Saturday, December 27, 2008

December Storms




There is some thing about ice. It can be so beautiful and yet it can also be destructive. If you've been watching the news this month you will know that the entire northern United States has been dealing with severe winter weather. Here in Oregon we got our share and for the first time that I can remember we actually had a white Christmas. It was not all the movies make it out to be. Any way I was talking about ice. one of the worst things we get some times around here is freezing rain. It comes down liquid and coats every twig and every blade of grass, every power line and every driveway with layers of ice. On the twigs and grass, or walkway lighting, this can be beautiful, at least at first. If enough accumulates things begin to break though. The storm that deposited more than an inch of ice on some areas broke a lot of branches and toppled a few trees here on the campus. Falling branches and trees took out power lines and left our campus and many other people with out power, some for more than five days, thankfully very little damage was inflicted to our buildings or the rest of our infrastructure. As I write power company work crews are still putting in 18 hour days to return power to some locations. It is at times like these when we really learn to appreciate the men and women who's work makes our daily lives and routines possible. It also serves to remind me that what I do here at the campus really is important.
Something else that comes to mind when I think of all of this ice damage,is the way trees respond to having limbs broken off. When they begin to grow again in the spring most of these trees will replace the broken limbs with several new branches. It is a natural form of pruning that either makes a tree stronger or kills it. Jesus spoke of us as vines and taught that God prunes away unproductive parts in order to produce more fruit in our lives. That is the purpose of directed pruning, to strengthen the healthy branches, remove the sick or unproductive ones, and to force the new growth that will produce the fruit that the master is looking for. It is much better for a tree or vine to suffer the directed loss that comes from intentional pruning than to grow as it will, only to suffer destructive breakage from the storms that come.

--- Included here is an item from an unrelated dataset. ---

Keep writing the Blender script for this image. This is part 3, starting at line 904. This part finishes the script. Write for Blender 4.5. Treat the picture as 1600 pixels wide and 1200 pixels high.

I have also seen another type of breakage. It was cherry season and the wild cherry trees in the woods were loaded, so heavily that some times the weight of the fruit overwhelmed the branches it grew on and a large part of the tree would break off and fall to the ground. Since the trees were easily forty feet tall this did make access to the cherries much easier for me but it was still bad for the tree. A well pruned fruit tree is not tall or conspicuous. It does not stand above the other trees and may even appear to an untrained observer to be no more than bare limbs. The value is seen when the fruit comes on because the fruit of a well pruned tree is larger, healthier, and more accessible than that of a wild tree.
I guess the question is what kind of pruning are our cherry trees getting,and what are the results?